[Material]

========================================

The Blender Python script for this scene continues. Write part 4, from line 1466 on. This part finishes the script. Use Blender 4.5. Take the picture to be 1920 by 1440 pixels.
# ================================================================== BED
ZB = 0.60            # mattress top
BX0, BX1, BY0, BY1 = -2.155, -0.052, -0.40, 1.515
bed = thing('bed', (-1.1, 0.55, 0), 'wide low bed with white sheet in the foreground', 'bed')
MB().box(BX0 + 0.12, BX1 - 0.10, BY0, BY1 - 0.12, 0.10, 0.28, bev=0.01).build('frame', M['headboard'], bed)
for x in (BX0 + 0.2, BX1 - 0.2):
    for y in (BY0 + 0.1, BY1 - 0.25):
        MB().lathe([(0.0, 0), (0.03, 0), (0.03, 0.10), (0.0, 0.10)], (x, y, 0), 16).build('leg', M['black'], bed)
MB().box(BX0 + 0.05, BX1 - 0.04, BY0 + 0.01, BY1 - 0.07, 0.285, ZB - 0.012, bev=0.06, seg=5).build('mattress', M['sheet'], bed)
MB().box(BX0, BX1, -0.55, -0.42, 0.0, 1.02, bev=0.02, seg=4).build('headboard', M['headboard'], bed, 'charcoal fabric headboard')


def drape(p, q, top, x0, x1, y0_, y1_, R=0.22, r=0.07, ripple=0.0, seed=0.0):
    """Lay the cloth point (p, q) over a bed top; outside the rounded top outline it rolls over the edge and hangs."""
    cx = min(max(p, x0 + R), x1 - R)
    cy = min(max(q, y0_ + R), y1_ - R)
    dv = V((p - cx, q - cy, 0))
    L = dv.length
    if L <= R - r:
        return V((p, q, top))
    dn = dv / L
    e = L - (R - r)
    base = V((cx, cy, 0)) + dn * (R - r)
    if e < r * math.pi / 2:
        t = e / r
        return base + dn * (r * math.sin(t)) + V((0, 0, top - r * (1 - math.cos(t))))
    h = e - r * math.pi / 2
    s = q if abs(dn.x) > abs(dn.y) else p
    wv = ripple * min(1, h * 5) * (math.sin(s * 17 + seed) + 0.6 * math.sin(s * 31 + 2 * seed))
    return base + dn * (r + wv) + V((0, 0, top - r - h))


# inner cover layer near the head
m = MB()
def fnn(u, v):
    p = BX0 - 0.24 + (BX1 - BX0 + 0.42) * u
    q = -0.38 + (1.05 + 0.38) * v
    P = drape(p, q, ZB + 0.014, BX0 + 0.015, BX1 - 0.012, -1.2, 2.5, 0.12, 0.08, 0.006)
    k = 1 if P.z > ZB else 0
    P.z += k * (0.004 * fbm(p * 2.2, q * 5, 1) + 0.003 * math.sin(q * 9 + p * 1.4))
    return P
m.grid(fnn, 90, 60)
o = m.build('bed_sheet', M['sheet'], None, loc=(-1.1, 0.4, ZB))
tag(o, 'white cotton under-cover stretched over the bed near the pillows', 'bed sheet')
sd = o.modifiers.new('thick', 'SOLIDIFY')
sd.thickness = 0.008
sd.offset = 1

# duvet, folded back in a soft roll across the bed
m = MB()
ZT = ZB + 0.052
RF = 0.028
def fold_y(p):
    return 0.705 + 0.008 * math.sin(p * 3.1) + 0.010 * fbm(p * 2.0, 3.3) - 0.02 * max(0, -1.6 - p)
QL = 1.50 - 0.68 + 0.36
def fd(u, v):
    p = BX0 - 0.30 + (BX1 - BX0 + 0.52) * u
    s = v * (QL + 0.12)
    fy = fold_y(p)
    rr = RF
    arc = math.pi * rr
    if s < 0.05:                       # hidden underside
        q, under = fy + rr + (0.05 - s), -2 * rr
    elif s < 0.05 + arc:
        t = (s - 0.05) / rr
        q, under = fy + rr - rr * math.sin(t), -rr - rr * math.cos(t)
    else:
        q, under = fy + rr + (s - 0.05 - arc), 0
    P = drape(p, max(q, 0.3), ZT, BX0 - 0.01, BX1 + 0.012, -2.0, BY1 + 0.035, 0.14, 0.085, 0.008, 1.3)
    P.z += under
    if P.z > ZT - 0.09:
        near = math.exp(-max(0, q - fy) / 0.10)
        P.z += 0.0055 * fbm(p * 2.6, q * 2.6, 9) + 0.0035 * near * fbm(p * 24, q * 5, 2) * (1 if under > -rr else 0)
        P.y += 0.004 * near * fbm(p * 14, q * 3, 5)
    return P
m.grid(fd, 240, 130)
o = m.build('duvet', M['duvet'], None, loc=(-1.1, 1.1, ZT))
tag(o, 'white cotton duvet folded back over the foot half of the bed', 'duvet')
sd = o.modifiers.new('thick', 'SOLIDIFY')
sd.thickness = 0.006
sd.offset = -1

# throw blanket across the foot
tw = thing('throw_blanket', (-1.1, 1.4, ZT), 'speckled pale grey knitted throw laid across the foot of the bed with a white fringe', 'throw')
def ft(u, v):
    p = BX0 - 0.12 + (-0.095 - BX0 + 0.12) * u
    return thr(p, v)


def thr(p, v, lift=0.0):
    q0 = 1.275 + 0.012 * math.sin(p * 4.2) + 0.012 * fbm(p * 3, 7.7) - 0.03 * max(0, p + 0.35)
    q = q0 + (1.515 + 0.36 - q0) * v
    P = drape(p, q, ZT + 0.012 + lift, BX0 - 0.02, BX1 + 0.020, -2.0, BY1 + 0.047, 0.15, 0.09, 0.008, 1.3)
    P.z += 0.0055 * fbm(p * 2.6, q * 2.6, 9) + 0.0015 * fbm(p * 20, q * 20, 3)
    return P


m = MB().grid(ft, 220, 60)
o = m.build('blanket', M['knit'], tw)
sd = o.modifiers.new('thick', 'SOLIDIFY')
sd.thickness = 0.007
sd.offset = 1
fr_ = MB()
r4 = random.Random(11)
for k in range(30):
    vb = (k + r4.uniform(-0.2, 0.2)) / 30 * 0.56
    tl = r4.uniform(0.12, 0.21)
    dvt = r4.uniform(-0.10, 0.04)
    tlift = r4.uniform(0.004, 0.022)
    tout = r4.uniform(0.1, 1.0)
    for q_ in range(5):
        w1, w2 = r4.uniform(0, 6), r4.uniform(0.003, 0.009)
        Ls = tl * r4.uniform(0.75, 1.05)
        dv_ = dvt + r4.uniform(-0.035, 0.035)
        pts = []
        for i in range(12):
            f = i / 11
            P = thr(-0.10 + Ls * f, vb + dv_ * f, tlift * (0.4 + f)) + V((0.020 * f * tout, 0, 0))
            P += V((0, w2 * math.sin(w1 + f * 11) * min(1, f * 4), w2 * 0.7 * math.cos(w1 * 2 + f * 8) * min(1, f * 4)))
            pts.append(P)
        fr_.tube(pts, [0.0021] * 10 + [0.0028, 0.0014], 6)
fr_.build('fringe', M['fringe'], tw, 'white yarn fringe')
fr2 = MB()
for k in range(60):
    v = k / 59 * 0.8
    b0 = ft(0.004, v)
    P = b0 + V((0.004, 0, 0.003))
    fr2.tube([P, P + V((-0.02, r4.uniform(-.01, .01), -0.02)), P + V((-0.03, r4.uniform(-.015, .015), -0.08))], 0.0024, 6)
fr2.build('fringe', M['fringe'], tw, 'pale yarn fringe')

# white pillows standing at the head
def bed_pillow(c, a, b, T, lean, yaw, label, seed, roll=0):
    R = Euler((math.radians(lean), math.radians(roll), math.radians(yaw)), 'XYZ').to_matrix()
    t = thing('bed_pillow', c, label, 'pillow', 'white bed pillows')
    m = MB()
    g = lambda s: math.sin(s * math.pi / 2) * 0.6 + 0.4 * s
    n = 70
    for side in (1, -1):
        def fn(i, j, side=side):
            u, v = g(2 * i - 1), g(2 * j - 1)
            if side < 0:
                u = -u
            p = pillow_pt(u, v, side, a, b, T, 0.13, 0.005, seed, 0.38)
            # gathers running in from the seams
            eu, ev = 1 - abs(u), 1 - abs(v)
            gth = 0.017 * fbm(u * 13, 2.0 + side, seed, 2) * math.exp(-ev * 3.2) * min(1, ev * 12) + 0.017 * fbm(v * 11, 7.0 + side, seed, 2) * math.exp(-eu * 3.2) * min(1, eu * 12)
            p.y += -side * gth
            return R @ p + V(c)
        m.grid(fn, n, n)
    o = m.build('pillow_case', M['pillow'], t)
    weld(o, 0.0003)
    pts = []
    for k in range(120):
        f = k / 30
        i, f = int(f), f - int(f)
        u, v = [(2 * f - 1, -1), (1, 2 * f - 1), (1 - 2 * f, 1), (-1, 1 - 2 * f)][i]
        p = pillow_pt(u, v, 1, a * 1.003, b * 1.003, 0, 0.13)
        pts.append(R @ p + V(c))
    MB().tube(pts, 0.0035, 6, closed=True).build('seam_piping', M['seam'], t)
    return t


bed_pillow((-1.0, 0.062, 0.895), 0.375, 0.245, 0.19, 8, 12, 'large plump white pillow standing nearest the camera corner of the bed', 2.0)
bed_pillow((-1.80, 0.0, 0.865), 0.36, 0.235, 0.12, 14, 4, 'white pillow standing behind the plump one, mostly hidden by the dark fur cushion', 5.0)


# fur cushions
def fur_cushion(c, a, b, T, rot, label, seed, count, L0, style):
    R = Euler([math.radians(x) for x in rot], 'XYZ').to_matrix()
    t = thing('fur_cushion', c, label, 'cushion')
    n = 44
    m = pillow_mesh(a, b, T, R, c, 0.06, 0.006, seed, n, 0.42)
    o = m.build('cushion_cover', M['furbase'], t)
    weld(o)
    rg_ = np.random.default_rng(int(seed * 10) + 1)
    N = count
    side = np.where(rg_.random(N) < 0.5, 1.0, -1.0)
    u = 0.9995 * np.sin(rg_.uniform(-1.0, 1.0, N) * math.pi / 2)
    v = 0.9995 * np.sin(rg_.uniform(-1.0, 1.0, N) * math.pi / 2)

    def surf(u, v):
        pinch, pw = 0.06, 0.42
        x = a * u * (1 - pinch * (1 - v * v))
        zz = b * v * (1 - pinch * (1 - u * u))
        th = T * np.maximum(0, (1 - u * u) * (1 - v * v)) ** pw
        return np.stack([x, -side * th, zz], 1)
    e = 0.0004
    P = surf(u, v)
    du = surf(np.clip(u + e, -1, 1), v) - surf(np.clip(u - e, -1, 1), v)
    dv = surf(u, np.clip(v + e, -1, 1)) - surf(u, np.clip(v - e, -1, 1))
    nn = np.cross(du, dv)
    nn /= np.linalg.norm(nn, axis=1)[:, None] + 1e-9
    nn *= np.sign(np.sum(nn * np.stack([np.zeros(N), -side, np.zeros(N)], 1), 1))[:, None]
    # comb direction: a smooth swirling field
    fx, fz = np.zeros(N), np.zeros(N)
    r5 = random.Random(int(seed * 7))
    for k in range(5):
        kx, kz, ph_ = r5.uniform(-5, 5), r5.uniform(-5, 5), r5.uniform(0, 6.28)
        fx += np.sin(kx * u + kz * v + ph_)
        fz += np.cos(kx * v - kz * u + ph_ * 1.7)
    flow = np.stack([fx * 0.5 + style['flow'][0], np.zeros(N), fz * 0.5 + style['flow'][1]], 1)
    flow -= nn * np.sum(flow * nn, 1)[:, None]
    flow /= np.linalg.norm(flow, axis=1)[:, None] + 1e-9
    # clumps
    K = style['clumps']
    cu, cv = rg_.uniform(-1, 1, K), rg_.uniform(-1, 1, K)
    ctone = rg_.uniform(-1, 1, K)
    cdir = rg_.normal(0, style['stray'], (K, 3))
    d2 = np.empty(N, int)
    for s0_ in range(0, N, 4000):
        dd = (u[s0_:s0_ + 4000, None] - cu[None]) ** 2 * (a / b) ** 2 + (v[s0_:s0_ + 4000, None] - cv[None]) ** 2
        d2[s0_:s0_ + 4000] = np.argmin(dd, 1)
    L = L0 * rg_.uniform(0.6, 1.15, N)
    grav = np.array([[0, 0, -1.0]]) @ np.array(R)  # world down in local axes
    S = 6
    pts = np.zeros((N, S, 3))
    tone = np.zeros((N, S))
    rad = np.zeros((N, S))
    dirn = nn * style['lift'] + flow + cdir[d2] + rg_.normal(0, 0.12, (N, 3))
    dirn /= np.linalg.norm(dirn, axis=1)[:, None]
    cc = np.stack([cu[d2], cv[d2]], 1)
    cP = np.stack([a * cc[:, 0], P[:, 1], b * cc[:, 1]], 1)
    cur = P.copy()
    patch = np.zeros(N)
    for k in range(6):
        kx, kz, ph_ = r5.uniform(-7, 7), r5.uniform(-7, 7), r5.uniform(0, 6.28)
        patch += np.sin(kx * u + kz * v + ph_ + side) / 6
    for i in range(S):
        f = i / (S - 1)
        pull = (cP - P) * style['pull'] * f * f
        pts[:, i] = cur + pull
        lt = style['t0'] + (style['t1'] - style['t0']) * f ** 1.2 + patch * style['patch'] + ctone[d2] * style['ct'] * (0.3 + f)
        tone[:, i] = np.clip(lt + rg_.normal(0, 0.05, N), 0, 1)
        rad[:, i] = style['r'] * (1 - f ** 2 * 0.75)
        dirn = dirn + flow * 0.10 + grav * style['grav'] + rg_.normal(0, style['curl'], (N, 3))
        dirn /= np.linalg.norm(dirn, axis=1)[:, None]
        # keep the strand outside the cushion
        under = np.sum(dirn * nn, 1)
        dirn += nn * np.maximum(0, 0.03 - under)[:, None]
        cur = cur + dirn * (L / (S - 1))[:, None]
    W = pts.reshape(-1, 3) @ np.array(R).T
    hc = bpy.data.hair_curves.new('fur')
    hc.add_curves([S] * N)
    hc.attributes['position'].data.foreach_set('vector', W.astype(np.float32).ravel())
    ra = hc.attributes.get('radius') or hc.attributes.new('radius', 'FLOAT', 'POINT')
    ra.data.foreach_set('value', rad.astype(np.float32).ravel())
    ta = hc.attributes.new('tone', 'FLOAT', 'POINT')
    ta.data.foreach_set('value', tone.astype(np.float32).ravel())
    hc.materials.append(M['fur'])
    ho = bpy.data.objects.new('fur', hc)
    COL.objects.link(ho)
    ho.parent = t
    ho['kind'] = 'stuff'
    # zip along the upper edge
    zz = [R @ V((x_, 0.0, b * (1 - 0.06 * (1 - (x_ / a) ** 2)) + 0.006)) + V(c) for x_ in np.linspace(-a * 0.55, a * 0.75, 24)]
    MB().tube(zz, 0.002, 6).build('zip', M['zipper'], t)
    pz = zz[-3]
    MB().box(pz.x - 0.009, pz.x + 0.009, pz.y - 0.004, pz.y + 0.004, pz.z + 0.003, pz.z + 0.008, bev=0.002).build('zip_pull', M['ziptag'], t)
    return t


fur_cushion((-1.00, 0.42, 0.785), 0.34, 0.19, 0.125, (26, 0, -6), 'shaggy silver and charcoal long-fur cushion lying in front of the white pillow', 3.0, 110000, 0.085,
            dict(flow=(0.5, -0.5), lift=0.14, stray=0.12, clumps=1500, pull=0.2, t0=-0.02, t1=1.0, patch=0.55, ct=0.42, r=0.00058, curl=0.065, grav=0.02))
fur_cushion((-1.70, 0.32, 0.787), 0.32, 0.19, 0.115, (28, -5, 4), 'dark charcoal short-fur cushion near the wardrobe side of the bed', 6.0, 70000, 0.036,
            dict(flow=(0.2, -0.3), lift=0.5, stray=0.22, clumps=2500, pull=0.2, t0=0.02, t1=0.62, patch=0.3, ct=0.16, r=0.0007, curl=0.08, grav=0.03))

========================================

[Requirement] Emit, unaltered, the lines from the top of the listing down through the line that holds "bed, 'charcoal fabric headboard')"; emit nothing else.

[Task result]
The Blender Python script for this scene continues. Write part 4, from line 1466 on. This part finishes the script. Use Blender 4.5. Take the picture to be 1920 by 1440 pixels.
# ================================================================== BED
ZB = 0.60            # mattress top
BX0, BX1, BY0, BY1 = -2.155, -0.052, -0.40, 1.515
bed = thing('bed', (-1.1, 0.55, 0), 'wide low bed with white sheet in the foreground', 'bed')
MB().box(BX0 + 0.12, BX1 - 0.10, BY0, BY1 - 0.12, 0.10, 0.28, bev=0.01).build('frame', M['headboard'], bed)
for x in (BX0 + 0.2, BX1 - 0.2):
    for y in (BY0 + 0.1, BY1 - 0.25):
        MB().lathe([(0.0, 0), (0.03, 0), (0.03, 0.10), (0.0, 0.10)], (x, y, 0), 16).build('leg', M['black'], bed)
MB().box(BX0 + 0.05, BX1 - 0.04, BY0 + 0.01, BY1 - 0.07, 0.285, ZB - 0.012, bev=0.06, seg=5).build('mattress', M['sheet'], bed)
MB().box(BX0, BX1, -0.55, -0.42, 0.0, 1.02, bev=0.02, seg=4).build('headboard', M['headboard'], bed, 'charcoal fabric headboard')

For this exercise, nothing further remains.